CORRECT: "The mannequin was stood outside the shop to attract customers." (The mannequin was placed there by someone else.)
I appreciate there will be people who'll say, "Oh the language is always evolving and we have to accept new usages." But if we accept this, we lose the difference between active and passive voice. What's next? Abandon tenses?
[PS, I have just finished a large coffee]
Comments
No, you didn't! You LAY on the bed!
Also, 'I lead the group...'
No! You LED them!
I know a children's writer who doesn't ever use a cliché, even in the 'thoughts' of her characters (she is a great writer). BUT the descriptions she uses, whilst excellent and evocative, always stop me while I admire them, instead of helping me move on into the narrative. I think in writing you have to be aware that sometime cliché is exactly what is needed, even if it isn't in dialogue, as being either the the most perfect way to say something, or the quickest without disturbing flow. After all, clichés are exactly that, a shorthand, and most people think in them all the time. It's silly to pretend we don't. As they are so common, prose containing descriptions of everyday things that don't contain cliché all the way through a book would be wrong. However, Cliché plot lines and reactions and story... yes, there I agree!
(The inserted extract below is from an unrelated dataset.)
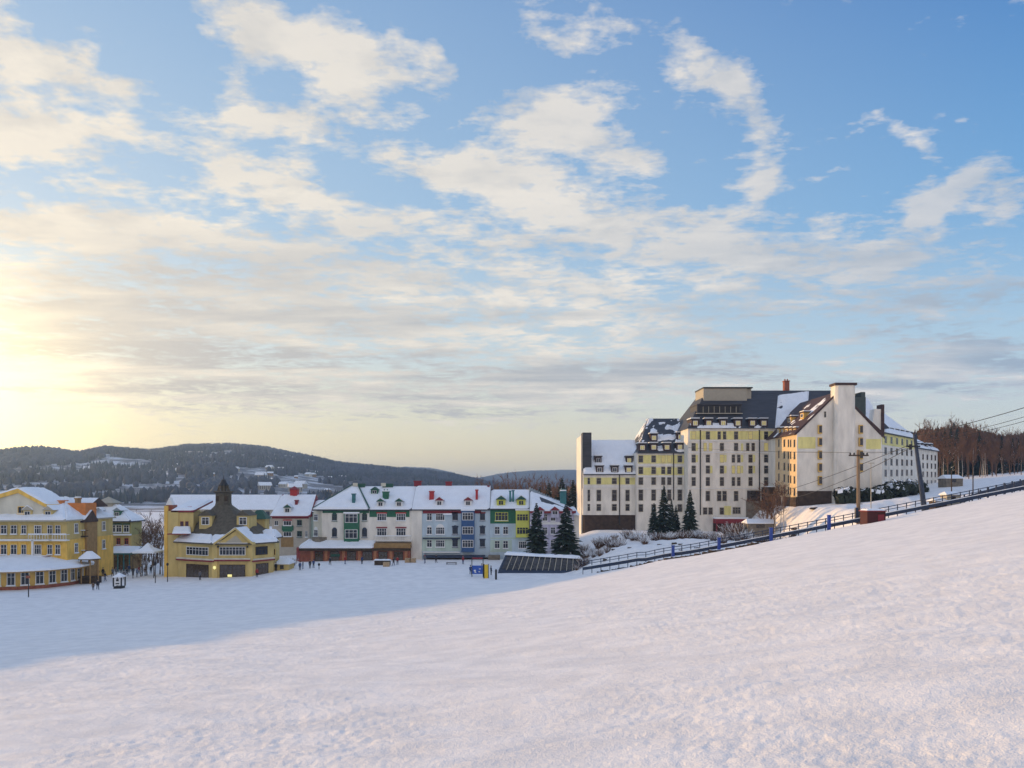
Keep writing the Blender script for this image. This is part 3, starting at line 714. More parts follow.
    for k, (px, wp) in enumerate(wd):
        for i in range(5):
            t_ = (px - 775) / 22.0
            py = (443 + 11.2 * i) * (1 - t_) + (443.5 + 12.3 * i) * t_
            put(D, px, py, wp, 7.2)
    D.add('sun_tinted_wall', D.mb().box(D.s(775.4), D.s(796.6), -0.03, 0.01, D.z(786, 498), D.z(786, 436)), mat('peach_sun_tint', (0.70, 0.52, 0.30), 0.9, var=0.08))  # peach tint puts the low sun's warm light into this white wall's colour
    z = D.z(786, 486); D.add('plinth', D.mb().box(D.s(775.4) - 1, D.s(797) + 0.1, -0.3, 0.01, 5.5, E.z(797, 499) + 0.4), BROWN)
    # low annex under it, with stone corner
    s0, s1 = C.s(762), C.s(799)
    x = C.mb(); x.use(BROWN); x.box(C.s(761.5), 66.0, -6, -0.003, g, C.z(775, 487, -6)); C.add('annex', x)
    C.add('annex_snow', C.mb().patch(((C.s(761.5), -6, C.z(775, 487, -6) + .01), (66.0, -6, C.z(775, 487, -6) + .01), (66.0, -0.1, C.z(775, 487, -6) + .01), (C.s(761.5), -0.1, C.z(775, 487, -6) + .01)), 0.3, 1.0, 4), SNOW)
    x = C.mb(); x.use(STONE); x.box(C.s(746), C.s(762) , -0.5, -0.003, g, C.z(755, 501)); x.use(GLASSD); x.box(C.s(747), C.s(760), -0.25, -0.004, C.z(755, 501) + 0.003, C.z(755, 490.5)); C.add('stone_base', x)
    x = C.mb(); x.use(DRED); x.box(C.s(713), C.s(745), -3.0, -0.003, C.z(730, 523), C.z(730, 518.5)); 
    for px in (714, 722, 730, 738, 744): x.box(C.s(px) - 0.15, C.s(px) + 0.15, -2.9, -2.6, g, C.z(730, 523) - 0.003)
    x.use(BROWN); x.box(C.s(713), C.s(745), -0.3, -0.004, g, C.z(730, 523) - 0.005)
    o = C.add('entrance_canopy', x); C.add('snow', C.mb().box(C.s(713), C.s(745), -3.0, -0.1, C.z(730, 518.5) + 0.003, C.z(730, 518.5) + 0.4), SNOW, o)
    # roofs ------------------------------------------------------------
    # A
    zA = A.z(610, 440, 10); za = A.s(637)
    gable_roof(A, a0 + 0.1, a1 + 1, -0.5, 20.5, ea, zA, 10, m=DROOF, thick=0.4, cov=0.90, seed=11)
    g_ = MB(A.P); g_.poly([(a0, 0, ea), (a0, 10, zA - 0.3), (a0, 20, ea)], (0.4, 0, 0)); A.add('gable_wall', g_, WHITE)
    t = A.mb(); t.use(WHITE); t.box(a0 - 0.35, a0 - 0.003, 2, 17, g, A.z(583, 436, 4)); t.use(DROOF); t.box(a0, A.s(591.5, 1), 1.0, 6, ea - 4, A.z(588, 432.5, 1)); A.add('chimney', t)
    for px, py in ((587.6, 460), (598.3, 460), (629.2, 460)): dormer(A, px, py, 6.6, 6.4, 0, 3.5, RROOF, DROOF, glass=GLASS if px < 620 else WARM, shed=True, auto=(ea, (zA - ea) / 10.5, -0.5))
    for px, py in ((599.7, 469.5), (614.8, 469.5), (628.8, 469.5)): dormer(A, px, py, 7.4, 6.4, 0, 4, RROOF, DROOF, glass=GLASS if px < 620 else WARM, shed=True, auto=(ea, (zA - ea) / 10.5, -0.5))
    # B
    zB = B.z(670, 418.5, 14); 
    gable_roof(B, B.s(637.5), B.s(690), -0.5, 26, eb, zB, 14, 5.2, 0, m=DROOF, thick=0.35, cov=0.44, seed=23)
    chimney(B, 650.8, 419, 437, 6.5, 15, WHITE, 2.0, cap=False)
    for px, py in ((654, 437.5), (680.5, 436.5)): dormer(B, px, py, 7, 6.4, 0, 3.5, RROOF, DROOF, glass=WARM, shed=True, auto=(eb, (zB - eb) / 14.5, -0.5))
    for px, py in ((642.4, 447.3), (653.8, 447), (667, 447), (680, 446.8)): dormer(B, px, py, 7.4, 6.4, 0, 4, RROOF, DROOF, glass=WARM, shed=True, auto=(eb, (zB - eb) / 14.5, -0.5))
    # C: steep slope up to a flat deck, running on behind the gable block
    zC = C.z(790, 390.5, 12); s0, s1 = C.s(688) - 0.3, C.s(889); k0 = C.s(706, 12); k1 = C.s(851, 12)
    r = C.mb(); n0 = [r.pt(p) for p in ((s0, -0.5, ec), (s1, -0.5, ec), (s1, 26, ec), (s0, 26, ec))]; n1 = [r.pt(p) for p in ((k0, 12, zC), (k1, 12, zC), (k1, 20, zC), (k0, 20, zC))]
    for k in range(4): r.facei([n0[k], n0[(k + 1) % 4], n1[(k + 1) % 4], n1[k]])
    r.facei(n1); r.facei(n0[::-1]); rc = C.add('roof', r, DROOF)
    e = 0.05
    def cs(px, py0):   # point on the front slope of C seen at px,py0
        t_ = (py0 - 428.5) / (390.5 - 428.5); d = -0.5 + 12.5 * t_; return (C.s(px, d), d, ec + (zC - ec) * t_ + e)
    q1 = (cs(775, 428), cs(806, 428), cs(809, 391.5), cs(778, 396))
    q3 = (cs(861, 424), cs(881, 424), cs(869, 400), cs(857, 396))
    q2 = (cs(689, 428.3), cs(775, 428.3), cs(775, 423.5), cs(690, 423.5))
    sb = C.mb(); sb.patch(q1, 0.4, 0.80, 5, 0.5); sb.patch(q2, 0.35, 0.60, 9, 0.5); sb.patch(q3, 0.35, 0.9, 12, 0.5); C.add('roof_snow', sb, SNOW, rc) if False else None
    for q_, th_, cv_, sd_ in ((q1, .4, .8, 5), (q2, .35, .6, 9), (q3, .35, .9, 12)): sb = C.mb(); sb.patch(q_, th_, cv_, sd_, .5); C.add('roof_snow', sb, SNOW, rc)
    for px in (695.3, 708.8, 723.3, 738, 752.6, 763.9): dormer(C, px, 422.8, 7.6, 6.6, 0, 5, RROOF, DROOF, glass=WARM, shed=True, auto=(ec, (zC - ec) / 12.5, -0.5))
    # penthouse and louvred plant room
    p = C.mb(); p.use(GREYBOX); p.box(C.s(703.5, 8.5), C.s(747, 8.5), 8.5, 18, zC - 4, C.z(725, 389, 10)); p.use(BLACK); p.box(C.s(703, 8.5), C.s(752.5, 8.5), 8.2, 18.2, C.z(725, 389, 10) + 0.003, C.z(725, 387.8, 10))
    p.use(GREYBOX); p.box(C.s(747, 8.5) + .003, C.s(752, 8.5), 9.2, 18, zC - 4, C.z(725, 389, 10)); C.add('penthouse', p)
    p = C.mb(); p.use(DROOF); p.box(C.s(697, 4), C.s(741.5, 4), 4, 12, C.z(718, 413.5, 4), C.z(718, 405, 4)); p.use(BLACK)
    p.box(C.s(698, 4), C.s(739, 4), 3.9, 4.0 - 0.003, C.z(718, 412.8, 4), C.z(718, 406.5, 4))
    p.use(GREYBOX); p.box(C.s(696, 4), C.s(742, 4), 3.3, 4.5, C.z(718, 414, 4), C.z(718, 413.2, 4))
    for k in range(7): xx = C.s(703 + 5.5 * k, 4); p.box(xx - 0.06, xx + 0.06, 3.8, 3.899, C.z(718, 412.8, 4), C.z(718, 406.5, 4))
    p.use(DROOF); p.box(C.s(696.5, 4), C.s(742, 4), 3.4, 12, C.z(718, 405, 4) + 0.003, C.z(718, 404, 4)); C.add('plant_room', p)
    chimney(C, 787, 380.5, 392, 5.0, 13, BRICK, 1.4, cap=False, pots=2)
    # D/E roof, ridge runs away from the camera
    DR = Frame(e0, 203.5, -math.pi / 2, root)
    rr = gable_roof(DR, -9, 16.3, -0.6, (e1 - e0) + 0.6, ee0 + 0.2, zr, (e1 - e0) / 2, m=RROOF, thick=0.25, cov=0.34, seed=31)
    fa = MB(); fa.use(RED)       # dark red verge along the gable
    for (xa, za_, xb, zb) in ((e0 - 0.6, ee0 - 0.1, sm, zr + 0.1), (sm, zr + 0.1, e1 + 0.6, ee1 - 0.2)):
        fa.poly([(xa, 186.75, za_ - 0.25), (xb, 186.75, zb - 0.25), (xb, 186.75, zb + 0.25), (xa, 186.75, za_ + 0.25)], (0, 0.248, 0))
    link('verge', fa.mesh('verge', RROOF, root.location), root)
    for k in range(5):
        t_ = k / 4.0; dormer(DR, 778.2 + 4.1 * k, 431.2 + 0.0 * k, 2.6, 5.0, 0.5, 3.5, OCHRE, RROOF, shed=True, glass=GLASSD)
    for px, py in ((789.5, 420), (802.0, 415.5)): dormer(DR, px, py, 3.6, 5.2, 3.4, 4, OCHRE, RROOF, shed=True, glass=GLASSD)
    # right wing receding behind the gable
    ox, oy = U(882) * 208.0, 208.0; ang = math.atan2(52, 43)
    W = Frame(ox, oy, ang, root); l1 = W.s(914); l2 = W.s(937.5); zw = W.z(884, 432.5); zw2 = W.z(916, 447.5)
    w = W.mb(); w.use(WHITE); w.box(-14, l1, 0, 16, 10, zw); w.box(l1 + 0.003, l2, 0, 16, 10, zw2)
    w.use(HYELLOW); w.box(0, l1, -0.03, 0.01, zw - 3.2, zw); W.add('wall', w)
    gable_roof(W, -14, l1 + 0.4, -0.6, 16.5, zw, zw + 8.0, 8, 0, 4.5, m=DROOF, thick=0.4, cov=0.86, seed=41)
    gable_roof(W, l1 + 0.5, l2 + 0.5, -0.6, 16.5, zw2, zw2 + 5, 8, 0, 3.0, m=DROOF, thick=0.4, cov=0.8, seed=45)
    for k, px in enumerate((885.6, 891.4, 896.9, 902.1, 906.9, 911.5)):
        t_ = k / 5.0
        for i in range(5): put(W, px, (439.6 + 11.2 * i) * (1 - t_) + (443.5 + 9.7 * i) * t_, 2.1 - 0.5 * t_, 6.5 - t_)
        dormer(W, px, 433.2 + 5.0 * t_ - 3.0, 3.2 - 0.8 * t_, 4.2, 0.9, 3, RROOF, DROOF, shed=True, glass=GLASSD)
    for k, px in enumerate((918.5, 923, 927.3, 931.5, 935.2)):
        t_ = k / 4.0
        for i in range(4): put(W, px, 456.5 + 1.5 * t_ + (8.8 - .5 * t_) * i, 1.3, 5)
        if k < 4: dormer(W, px, 445.6 + t_, 2.2, 3.2, 0.9, 3, RROOF, DROOF, shed=True, glass=GLASSD)
    W.add('plinth', W.mb().box(0.1, W.s(921), -2.5, -0.003, 10, W.z(900, 486, -2.5)), BROWN)
    W.add('plinth_snow', W.mb().box(0.1, W.s(921), -2.6, -0.05, W.z(900, 486, -2.5) + .003, W.z(900, 486, -2.5) + .35), SNOW)
    link('window', sm_b.mesh('window', None, root.location), root, kind='stuff')
    # chimney wall and dark stepped stack right of the gable
    S = Frame(0, 199.0, 0, root)
    t = S.mb(); t.use(WHITE); t.poly([(S.s(870), 0, 20), (S.s(881.5), 0, 20), (S.s(881.5), 0, S.z(880, 409)), (S.s(874.5), 0, S.z(880, 409)), (S.s(873), 0, S.z(873, 418))], (0, 2.5, 0)); t.use(RROOF); t.box(S.s(881), S.s(884), -0.2, 2.4, S.z(882, 437), S.z(882, 404.5)); S.add('chimney', t)
    t = S.mb(); t.use(mat('dark_green_grey_cladding', (0.06, 0.075, 0.065), 0.8)); t.box(S.s(863), S.s(880), 8, 12, 32, S.z(870, 397, 8)); t.box(S.s(863.5), S.s(868.5), 8.003, 12, S.z(870, 397, 8), S.z(870, 391.5, 8)); t.box(S.s(875), S.s(879.5), 8.003, 12, S.z(870, 397, 8), S.z(870, 392, 8)); S.add('stair_tower', t)
    return root
def _bay(F, s, z0, z1):  # ochre on sill, head and left cheek paints in the orange sunlight
    b = F.mb(); b.use(OCHRE); b.box(s - 0.45, s + 0.45, -0.5, 0.01, z0, z0 + 0.25); b.box(s - 0.45, s + 0.45, -0.5, 0.01, z1 - 0.2, z1)
    b.box(s - 0.45, s - 0.28, -0.5, 0.01, z0 + 0.253, z1 - 0.203); b.use(GLASSD); b.box(s - 0.277, s + 0.45, -0.42, 0.01, z0 + 0.253, z1 - 0.203); return b
build_hotel()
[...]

While it's true that the ability to change is a strength of English, in this case I think we've lost something (the differentiation between active and passive).
Change is good when it enriches, not impoverishes.
I wrote a letter to the TLS years ago pointing out that they were using "coruscate" when they meant "excoriate" but nothing changed.
As for the comments about "lead" and "led" the difference is present vs past tense. eg" I lead the group now, Jane led them last week."